**What is expected**: Go through the material and write it all out exactly, minus the pictures.

**Available records**:
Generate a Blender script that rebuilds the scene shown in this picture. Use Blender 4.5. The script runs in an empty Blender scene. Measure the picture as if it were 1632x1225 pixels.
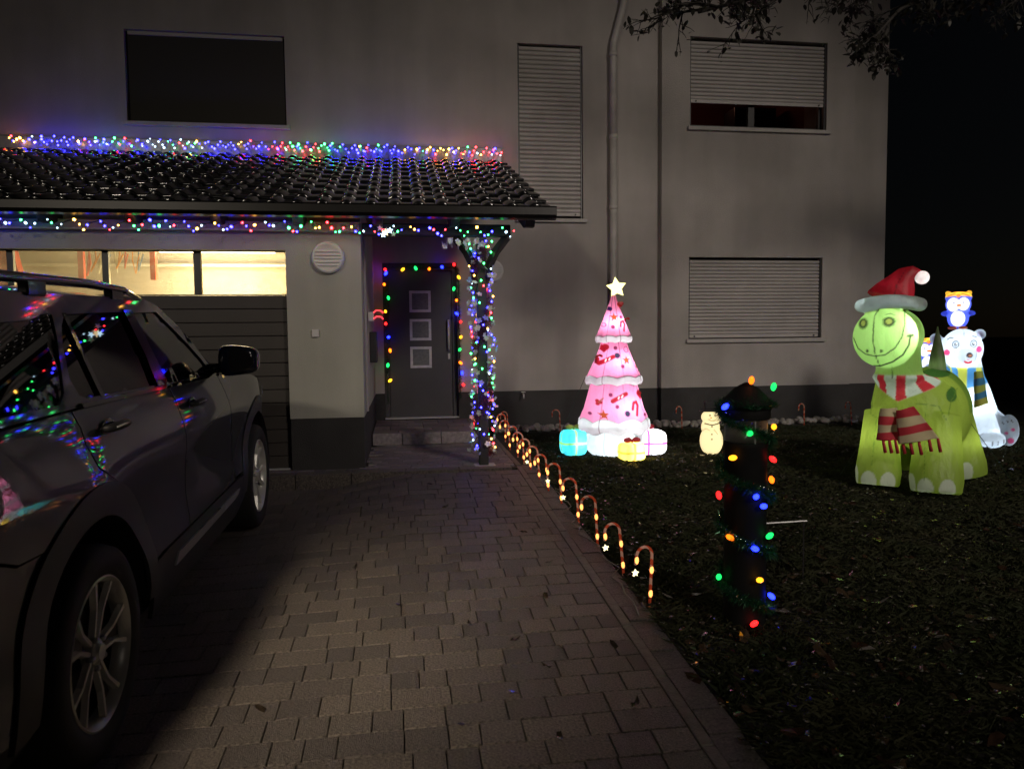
import bpy, bmesh, math, random
import numpy as np
from math import sin, cos, pi, radians, sqrt, atan2
from mathutils import Vector, Matrix
from mathutils.geometry import delaunay_2d_cdt
from mathutils.bvhtree import BVHTree
R = random.Random(7)
NR = np.random.RandomState(7)
scn = bpy.context.scene
COL = scn.collection
# ------------------------------------------------------------------ camera
EYE = Vector((0, 0, 1.65))
yaw, pitch, roll = radians(8.3), radians(3.7), radians(0.6)
Fv = Vector((sin(yaw)*cos(pitch), cos(yaw)*cos(pitch), -sin(pitch)))
R0 = Vector((cos(yaw), -sin(yaw), 0)); U0 = R0.cross(Fv)
Rv = R0*cos(roll) - U0*sin(roll); Uv = U0*cos(roll) + R0*sin(roll)
cd = bpy.data.cameras.new('camera'); cam = bpy.data.objects.new('camera', cd); COL.objects.link(cam)
cd.sensor_width = 36; cd.lens = 36*1180/1632; cd.clip_start = .05; cd.clip_end = 900; cd.dof.use_dof = True; cd.dof.focus_distance = 9.5; cd.dof.aperture_fstop = 4.6
cam.matrix_world = Matrix(((Rv.x, Uv.x, -Fv.x, EYE.x), (Rv.y, Uv.y, -Fv.y, EYE.y), (Rv.z, Uv.z, -Fv.z, EYE.z), (0, 0, 0, 1)))
scn.camera = cam
# ------------------------------------------------------------------ world and night light
wd = bpy.data.worlds.new('World'); scn.world = wd; wd.use_nodes = True
wn = wd.node_tree; bg = wn.nodes['Background']
sky = wn.nodes.new('ShaderNodeTexSky'); sky.sky_type = 'NISHITA'; sky.sun_disc = False
sky.sun_elevation = radians(28); sky.sun_rotation = radians(70)
wn.links.new(sky.outputs[0], bg.inputs[0]); bg.inputs[1].default_value = 0.00022
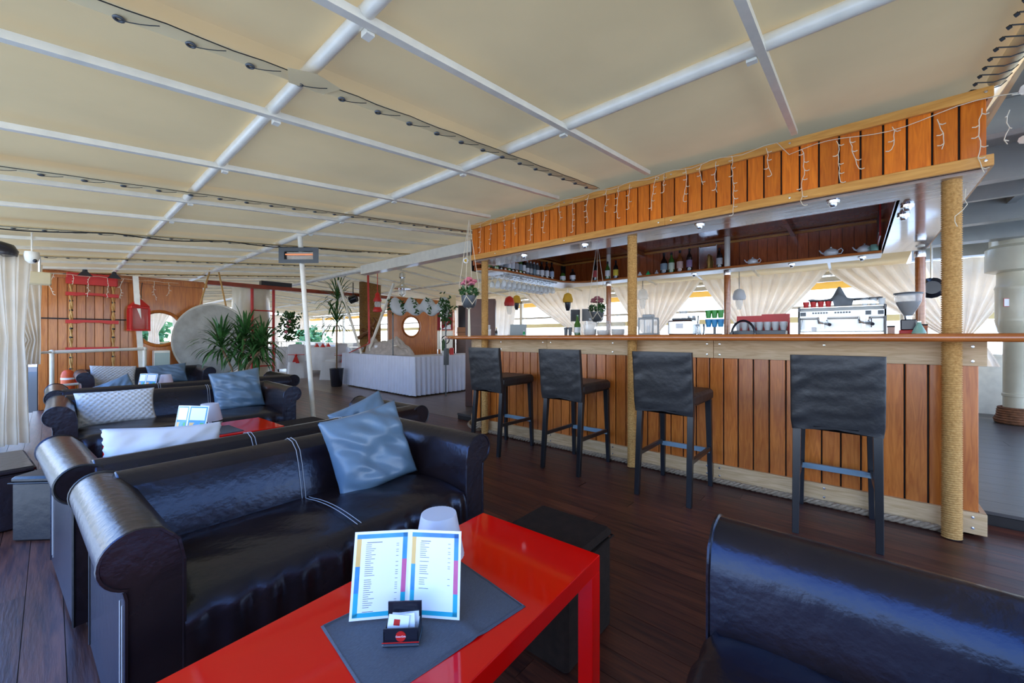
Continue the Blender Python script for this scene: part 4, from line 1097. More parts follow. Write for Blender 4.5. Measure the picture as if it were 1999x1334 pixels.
B().lathe([(.09,0),(.10,.03),(.07,.10)], 16).build('base', redp, t, smooth=True); B().lathe([(.055,.10),(.068,.16),(.055,.23)], 14).build('glass', glass, t, smooth=True)
B().lathe([(.08,.22),(.09,.25),(.05,.33),(.05,.38),(.02,.42)], 16).build('cap', redp, t, smooth=True); B().tube([(0,0,.42),(0,0,.86)], .008, 5).build('hanging_rod', redp, t)
t = thing('red_pole', 'thin red pole leaning in front of the rope wrapped mast', 'pole', (4.52, 8.05, 0)); B().tube([(.03,.0,1.0),(0,0,2.50)], .022, 8).build('shaft', redp, t, smooth=True)
B().tube([(.03,0,1.0),(.03,.9,.77)], .010, 6).build('support', redp, t, smooth=True)
t = thing('cage_pendant', 'galvanised industrial pendant lamp with wire cage under the ridge beam', 'pendant lamp', (4.45, 6.65, 2.07))
B().lathe([(.16,0),(.15,.02),(.06,.07),(.04,.10),(.04,.2),(.06,.22),(.06,.30),(.02,.32)], 18).build('shade', steel, t, smooth=True, angle=40)
B().lathe([(.02,-.13),(.05,-.10),(.05,-.02),(.03,0)], 12).build('bulb_glass', glass, t, smooth=True)
m = B()
for k in range(6): a = k*pi/3; m.tube([(.07*cos(a), .07*sin(a), 0), (.07*cos(a), .07*sin(a), -.10), (.0, 0, -.15)], .004, 4)
m.build('cage', steel, t); B().tube([(0,0,.32),(0,0,.44)], .008, 5).build('rod', steel, t)
for (a, b, l) in (((4.243, 8.86, 2.42), (4.60, 8.48, .766), 'white diagonal brace pole left of the rope wrapped mast'), ((4.62, 7.2, 2.25), (4.62, 8.15, .90), 'white diagonal pole crossing in front of the rope wrapped mast')):
    t = thing('brace_pole', l, 'pole', (0,0,0)); B().tube([a, b], .03, 9).build('pole', whitep, t, smooth=True)
    B().tube([b, (b[0]+.02, b[1], .76)], .02, 8).build('foot', whitep, t)
t = thing('spotlight_can', 'black stage spotlight clamped near the top of the rope mast', 'spotlight', (4.75, 9.15, 2.05), rad(40)); B().lathe([(.06,-.1),(.09,-.08),(.09,.09),(.05,.11)], 14).build('can', blackp, t, smooth=True, rot=(rad(70),0,0)); B().tube([(0,0,.05),(0,0,.4)], .012, 5).build('clamp_rod', blackp, t)
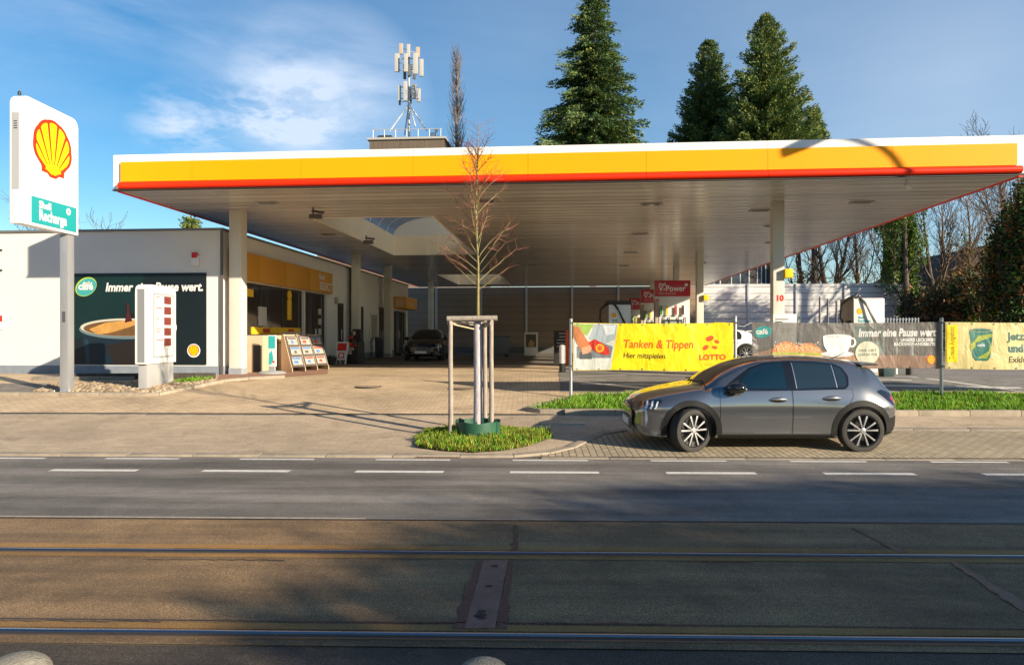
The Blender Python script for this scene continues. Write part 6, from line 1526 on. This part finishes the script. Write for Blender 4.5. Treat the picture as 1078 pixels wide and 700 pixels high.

**Right answer**:
Generate a Blender script that rebuilds the scene shown in this picture. Use Blender 4.5. The script runs in an empty Blender scene. Measure the picture as if it were 1632x1225 pixels.
import bpy, bmesh, math, random
import numpy as np
from math import sin, cos, pi, radians, sqrt, atan2
from mathutils import Vector, Matrix
from mathutils.geometry import delaunay_2d_cdt
from mathutils.bvhtree import BVHTree
R = random.Random(7)
NR = np.random.RandomState(7)
scn = bpy.context.scene
COL = scn.collection
# ------------------------------------------------------------------ camera
EYE = Vector((0, 0, 1.65))
yaw, pitch, roll = radians(8.3), radians(3.7), radians(0.6)
Fv = Vector((sin(yaw)*cos(pitch), cos(yaw)*cos(pitch), -sin(pitch)))
R0 = Vector((cos(yaw), -sin(yaw), 0)); U0 = R0.cross(Fv)
Rv = R0*cos(roll) - U0*sin(roll); Uv = U0*cos(roll) + R0*sin(roll)
cd = bpy.data.cameras.new('camera'); cam = bpy.data.objects.new('camera', cd); COL.objects.link(cam)
cd.sensor_width = 36; cd.lens = 36*1180/1632; cd.clip_start = .05; cd.clip_end = 900; cd.dof.use_dof = True; cd.dof.focus_distance = 9.5; cd.dof.aperture_fstop = 4.6
cam.matrix_world = Matrix(((Rv.x, Uv.x, -Fv.x, EYE.x), (Rv.y, Uv.y, -Fv.y, EYE.y), (Rv.z, Uv.z, -Fv.z, EYE.z), (0, 0, 0, 1)))
scn.camera = cam
# ------------------------------------------------------------------ world and night light
wd = bpy.data.worlds.new('World'); scn.world = wd; wd.use_nodes = True
wn = wd.node_tree; bg = wn.nodes['Background']
sky = wn.nodes.new('ShaderNodeTexSky'); sky.sky_type = 'NISHITA'; sky.sun_disc = False
sky.sun_elevation = radians(28); sky.sun_rotation = radians(70)
wn.links.new(sky.outputs[0], bg.inputs[0]); bg.inputs[1].default_value = 0.00022
Continue the Blender Python script for this scene: part 4, from line 1097. More parts follow. Write for Blender 4.5. Measure the picture as if it were 1999x1334 pixels.
B().lathe([(.09,0),(.10,.03),(.07,.10)], 16).build('base', redp, t, smooth=True); B().lathe([(.055,.10),(.068,.16),(.055,.23)], 14).build('glass', glass, t, smooth=True)
B().lathe([(.08,.22),(.09,.25),(.05,.33),(.05,.38),(.02,.42)], 16).build('cap', redp, t, smooth=True); B().tube([(0,0,.42),(0,0,.86)], .008, 5).build('hanging_rod', redp, t)
t = thing('red_pole', 'thin red pole leaning in front of the rope wrapped mast', 'pole', (4.52, 8.05, 0)); B().tube([(.03,.0,1.0),(0,0,2.50)], .022, 8).build('shaft', redp, t, smooth=True)
B().tube([(.03,0,1.0),(.03,.9,.77)], .010, 6).build('support', redp, t, smooth=True)
t = thing('cage_pendant', 'galvanised industrial pendant lamp with wire cage under the ridge beam', 'pendant lamp', (4.45, 6.65, 2.07))
B().lathe([(.16,0),(.15,.02),(.06,.07),(.04,.10),(.04,.2),(.06,.22),(.06,.30),(.02,.32)], 18).build('shade', steel, t, smooth=True, angle=40)
B().lathe([(.02,-.13),(.05,-.10),(.05,-.02),(.03,0)], 12).build('bulb_glass', glass, t, smooth=True)
m = B()
for k in range(6): a = k*pi/3; m.tube([(.07*cos(a), .07*sin(a), 0), (.07*cos(a), .07*sin(a), -.10), (.0, 0, -.15)], .004, 4)
m.build('cage', steel, t); B().tube([(0,0,.32),(0,0,.44)], .008, 5).build('rod', steel, t)
for (a, b, l) in (((4.243, 8.86, 2.42), (4.60, 8.48, .766), 'white diagonal brace pole left of the rope wrapped mast'), ((4.62, 7.2, 2.25), (4.62, 8.15, .90), 'white diagonal pole crossing in front of the rope wrapped mast')):
    t = thing('brace_pole', l, 'pole', (0,0,0)); B().tube([a, b], .03, 9).build('pole', whitep, t, smooth=True)
    B().tube([b, (b[0]+.02, b[1], .76)], .02, 8).build('foot', whitep, t)
t = thing('spotlight_can', 'black stage spotlight clamped near the top of the rope mast', 'spotlight', (4.75, 9.15, 2.05), rad(40)); B().lathe([(.06,-.1),(.09,-.08),(.09,.09),(.05,.11)], 14).build('can', blackp, t, smooth=True, rot=(rad(70),0,0)); B().tube([(0,0,.05),(0,0,.4)], .012, 5).build('clamp_rod', blackp, t)
The Blender Python script for this scene continues. Write part 6, from line 1526 on. This part finishes the script. Write for Blender 4.5. Treat the picture as 1078 pixels wide and 700 pixels high.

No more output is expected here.